Musasa Project Launches GBV Braille Publication

IN a move to promote inclusive access to Gender Based Violence (GBV) services as well as bridge existing gaps to accessing services, Musasa Project has produced a Braille publication to cater for women and girls with visual impairment and those with low vision.

By Michael Gwarisa

Publication of the two paged pamphlet was made possible through support from the United Nations Population Fund in Zimbabwe (UNFPA-Zimbabwe), the United Nations Partnership on the Rights of Persons with Disabilities (UNPRPD) and the United Nations Development Programme (UNDP) under the program “Increasing access to GBV information and services to persons with Disabilities.”

In an interview with HealthTimes, Musasa Project Advocacy Officer, Rotina Mafume Musara said they had noted some existing inequalities and gaps towards accessing GBV services and as a result, some women especially those with various disabilities were failing to report abuse on time.

Musasa is committed to leaving no-one behind in GBV prevention and response interventions. It is for this reason that the organisation is making steps to deliberately strengthen disability inclusion. We have shelters that accommodate survivors from all walks of life and it is important for Musasa to ensure that the facilities are accessible to persons with disability to avoid stigma and discrimination of PWD.

“In 2020, Musasa assisted a total of 1061 women and girls with disabilities. It is through this interface that Musasa also identified gaps in GBV response hence the need to rectify these challenges in order to ensure a sensitive and disability inclusion centred approach. Survivors that have come in contact with Musasa have highlighted how they failed to report on time due to limited knowledge on available GBV services,” said Mafume.

She added that most GBV information across the country was not translated to braille or sign language and this project has come through to create information packages that are disability inclusive.

“These will be distributed across all Musasa operational districts so that there is targeted information dissemination for persons with disability. The support from UNFPA, UNPRPD, and the Multi- Partner Trust Fund made this project possible. Our total reach for Women with Disabilities is 614 for 2021.

“In most interventions what is often masked as “good intentions” are, in fact, acts of serious discrimination and violence that is why Musasa works with PWD and disability organisations to put in place interventions based on their specific needs.
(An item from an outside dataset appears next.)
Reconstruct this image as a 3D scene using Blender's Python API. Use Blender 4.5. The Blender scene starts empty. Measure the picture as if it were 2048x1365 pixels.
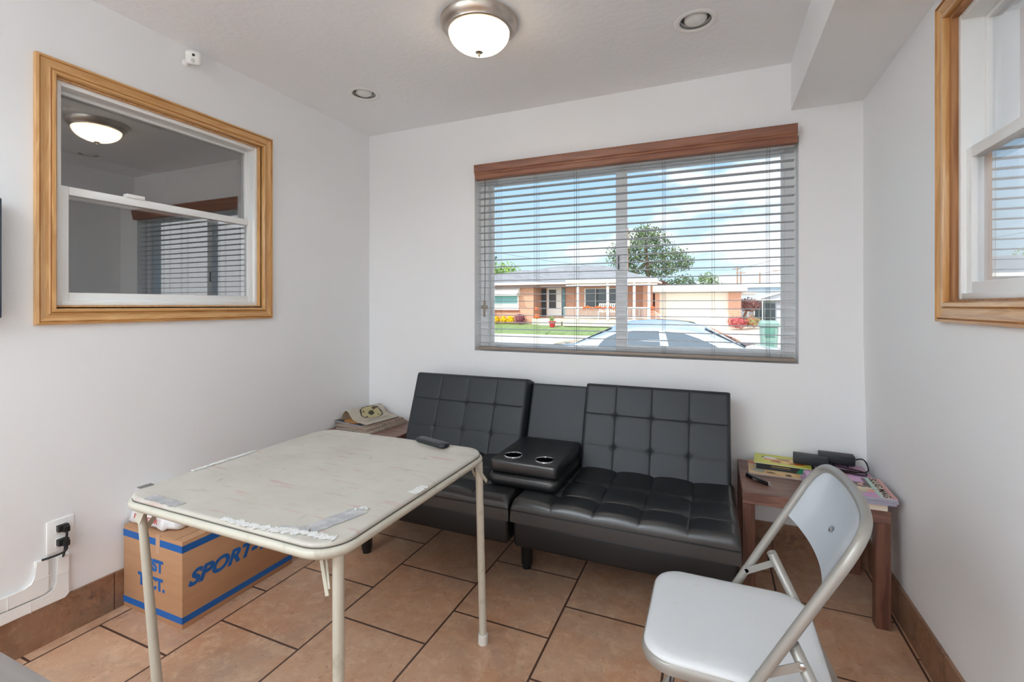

The intersection between disability and gender-based violence is of particular concern because some forms of violence against women with disabilities have remained very high,” she said.

Women with disabilities around the world experience much higher levels of physical, sexual, and psychological violence, for longer periods of time and with worse physical and mental outcome as a consequence of violence than women without disabilities.

“Women and girls with disabilities in Zimbabwe also continue to face intense violence and feedback has shown that patriarchy, assumed powerlessness by perpetrators and social norms perpetuate this violence. One of the challenges that PWD continue to face is the barrier to access protection and legal services due to lack of information, structures and systems that are not friendly to survivors with disability.”

According to the previous Demographic Health Survey (DHS), one in every three women
in Zimbabwe aged 15 to 49 has experienced physical violence, and about 1 in 4 women
have experienced sexual violence, since the age of 15.

Meanwhile, Zimbabwe is currently implementing the Spotlight Initiative, a global multi-year partnership initiated by the European Union and the United Nations, in partnership with Governments, to eliminate all forms of violence against women and girls by 2030. Musasa project amongst other organisations are implanting the Spotlight Initiative in various districts across the country.

Launched in Zimbabwe in 2019, the implementation of the programme is led by the United Nations Resident Coordinator, in partnership with six UN agencies – namely ILO, UNDP, UNESCO, UNFPA, UNICEF and UN WOMEN, the European Union Delegation and civil society organizations.

With a funding commitment of USD30 million from the EU, the Spotlight Initiative in Zimbabwe is being implemented in five provinces across Zimbabwe, including Mashonaland Central, Harare, Manicaland, Mashonaland West, and Matabeleland South under the following six pillars: Legislative and Policy Framework; Strengthening Institutions; Prevention and Social Norms; Delivery of Quality Services; Data Availability and Capacities, and Women’s Movement and Civil Society.